Direction: Scan the following material for the string "house" and copy each line in which it appears.

** start of Recorded information **

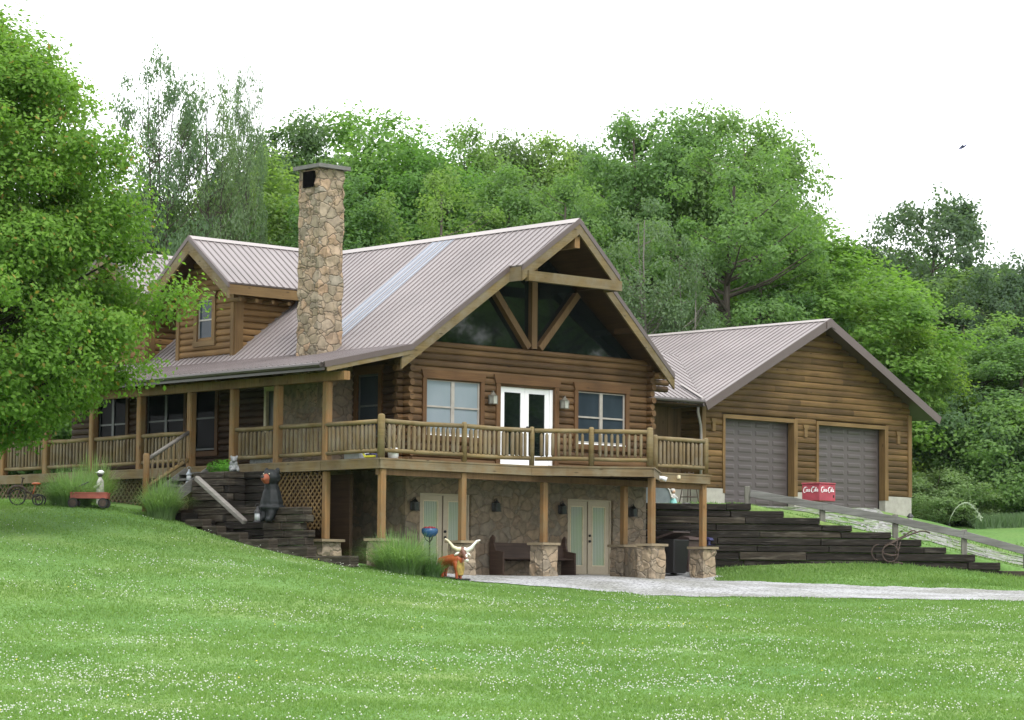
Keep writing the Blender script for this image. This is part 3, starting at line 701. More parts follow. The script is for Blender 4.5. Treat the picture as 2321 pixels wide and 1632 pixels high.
# ------------- dormers
def dormer(yc):
    hw, xw = 1.28, XL + .012                 # half-width of its wall, wall plane
    Fd = Fr((xw, yc, 0), (0, 1, 0), (-1, 0, 0))
    ap = RZ + .02
    def shp(z):
        t_ = (ap - .25 - z) / SL
        return (-min(hw, t_), min(hw, t_))
    WO = (-.34, .34, 6.38, 7.48)
    mb = MB(); log_wall(mb, Fd, -hw, hw, 5.92, 9.1, .177, [WO], shp)
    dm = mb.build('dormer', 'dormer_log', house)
    framed_glass(dm, Fd, 'window', *WO, .02, 'glass_slate', 'sash', fw=.04, mull=False, trim='trim_gold', trimw=.15, sill=False)
    for sg in (-1, 1):
        c_ = MB(); c_.fbox(Fd, sg * hw - .09 if sg > 0 else -hw - .05, hw + .05 if sg > 0 else -hw + .09, -.1, .075, 5.86, 7.62); c_.fbox(Fd, hw + .0505 if sg > 0 else -hw - .085, hw + .085 if sg > 0 else -hw - .0505, -.24, .04, 5.86, 7.62); c_.build('corner_board', 'trim_gold_v', dm)
        Fx = Fr((xw, yc + sg * hw, 0), (1, 0, 0), (0, sg, 0))
        c_ = MB(); log_wall(c_, Fx, .2, 3.0, 5.92, 7.7, .177, shape=lambda z: (.2, max(.21, (z - 5.75) / SL + .0))); c_.build('log_wall', 'dormer_log', dm)
    ye = 1.82
    for sg in (-1, 1):
        xf, xb = XL - .62, RX
        fr = Fr((xf, yc, ap), (1, 0, 0), Vector((0, sg * SL, 1)).normalized(), Vector((0, sg, -SL)))
        L_ = RX - xf
        pl = [(0, 0), (L_, 0), (L_ - ye - .02, ye), (0, ye)]
        o = roof(fr, pl).build('roof', ['roof_metal', 'roof_rib'], dm)
        s_ = MB(); s_.prism(fr, [(.02, 0), (L_ - .05, 0), (L_ - ye - .1, ye - .02), (.02, ye - .02)], -.053, -.12); s_.build('soffit', 'soffit_wood', o)
        s_ = MB(); s_.fbox(fr, 0, L_, .026, .034, -.01, .13); s_.build('ridge_cap', 'ridge_metal', o)
        m1 = MB(); m1.prism(Fr((xf, yc, ap), (0, sg, 0), (-1, 0, 0)), [(0, -.11), (ye + .03, -SL * (ye + .03) - .11), (ye + .03, -SL * (ye + .03) - .42), (0, -.46)], -.03, .03); b_ = m1.build('barge_board', 'barge_wood', dm)
        m1 = MB(); m1.prism(Fr((xf, yc, ap), (0, sg, 0), (-1, 0, 0)), [(0, .03), (ye + .05, -SL * (ye + .05) + .03), (ye + .05, -SL * (ye + .05) - .108), (0, -.108)], -.02, .045); m1.build('metal_trim', 'trim_metal', b_)
        m1 = MB(); ze = ap - SL * ye; m1.box(xf + .035, xf + L_ - ye - .1, yc + sg * (ye - .02) - .02, yc + sg * (ye - .02) + .02, ze - .32, ze - .06); m1.build('fascia', 'trim_gold', dm)
        for i in range(4): m1 = MB(); m1.cyl((xf + .5 + .55 * i, yc + sg * hw, ze - .42), (xf + .5 + .55 * i, yc + sg * (ye - .1), ze - .42), .055, k=8); m1.build('rafter_tail', 'trim_gold', dm)
dormer(8.53); dormer(12.65)

# ------------------------------------------------------------------ railings, deck, porch
def pointed(mb, a, z0, z1, r_, both, k=8):
    x, y = a; t_ = .05
    pts = [(x, y, z0), (x, y, z0 + t_), (x, y, z1 - t_), (x, y, z1)]; rs = [r_ * (.35 if both else .9), r_, r_, r_ * .4]
    mb.tube(pts, rs, k)
def rail(parent, a, b, zd, n=None, both=False, sp=.152):
    a, b = Vector(a), Vector(b); d = b - a; l = d.length
    j = lambda: random.uniform(-.012, .012)
    m1 = MB(); m1.tube([(a.x, a.y, zd + .885 + j()), ((a.x + b.x) / 2, (a.y + b.y) / 2, zd + .88 + j()), (b.x, b.y, zd + .885 + j())], [.056, .060, .056], 10); t_ = m1.build('top_rail', 'rail_wood', parent, smooth=True)
    m1 = MB(); m1.tube([(a.x, a.y, zd + .18 + j()), ((a.x + b.x) / 2, (a.y + b.y) / 2, zd + .175 + j()), (b.x, b.y, zd + .18 + j())], [.05, .056, .052], 10); m1.build('bottom_rail', 'rail_wood', parent, smooth=True)
    n = n or int(round(l / sp)) - 1
    for i in range(n):
        p = a + d * ((i + 1) / (n + 1)); m1 = MB(); pointed(m1, (p.x + j(), p.y + j()), zd + .22 + abs(j()) if both else zd + .2, zd + .84 - abs(j()) * 2, random.uniform(.041, .052) if not both else random.uniform(.036, .044), both); m1.build('baluster', 'picket_wood', parent, smooth=True)
def newel(parent, x, y, z0, z1, r_=.07, mat='rail_wood', cap=True):
    m1 = MB(); m1.tube([(x, y, z0), (x, y, z1 - .05), (x, y, z1 - .012), (x, y, z1)], [r_ * 1.03, r_, r_ * .8, r_ * .35], 12); return m1.build('railing_post', mat, parent, smooth=True)
DZ = 2.72
deck = thing('front_deck', 'raised timber deck with log railing across the front of the house', 'deck')
DP = [(-8.38, .15), (-8.38, -2.12), (-3.42, -2.12), (-1.0, -4.03), (1.2, -2.14), (3.12, -2.14), (3.12, .9), (XR + .01, .9), (XR + .01, -.1), (-5.8, -.1), (-5.8, .15)]
FLAT = Fr((0, 0, DZ), (1, 0, 0), (0, 0, 1), (0, 1, 0))
mb = MB(); mb.prism(FLAT, DP, -.04, 0); mb.build('deck_floor', 'deck_wood', deck)
RP = [(-8.35, .15), (-8.35, -2.08), (-3.4, -2.08), (-1.0, -3.97), (1.16, -2.10), (3.08, -2.10), (3.08, .9)]
for a, b in zip(RP[:-1], RP[1:]):
    a, b = Vector((*a, DZ - .145)), Vector((*b, DZ - .145)); d = (b - a).normalized()
    m1 = MB(); m1.bar(a + d * .002, b - d * .026, .05, .205); m1.build('rim_board', 'deck_wood' if abs(d.y) < .9 else 'barge_wood', deck)
mb = MB()
for i in range(21):
    x = -8.1 + i * .54; y = -2.03 if x < -3.3 or x > 1.1 else (-2.05 - (x + 3.4) / 2.4 * 1.85 if x < -1 else -3.9 + (x + 1) * .86)
    mb.box(x - .02, x + .02, y, -.06, DZ - .24, DZ - .045)
mb.build('joists', 'soffit_wood', deck)
mb = MB(); mb.box(-8.3, 3.05, -1.99, -1.86, DZ - .40, DZ - .243); mb.build('deck_beam', 'dark_post', deck)
POSTB = (hit(1477, 1150, y=-3.72).x, -3.72)
posts = [(-8.2, -1.99, 1), (-5.6, -1.95, 1), (-2.85, -1.95, 0), (0.0, -1.95, 0), (*POSTB, 1), (2.95, -1.97, 1)]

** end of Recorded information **

Task result:
    dm = mb.build('dormer', 'dormer_log', house)
deck = thing('front_deck', 'raised timber deck with log railing across the front of the house', 'deck')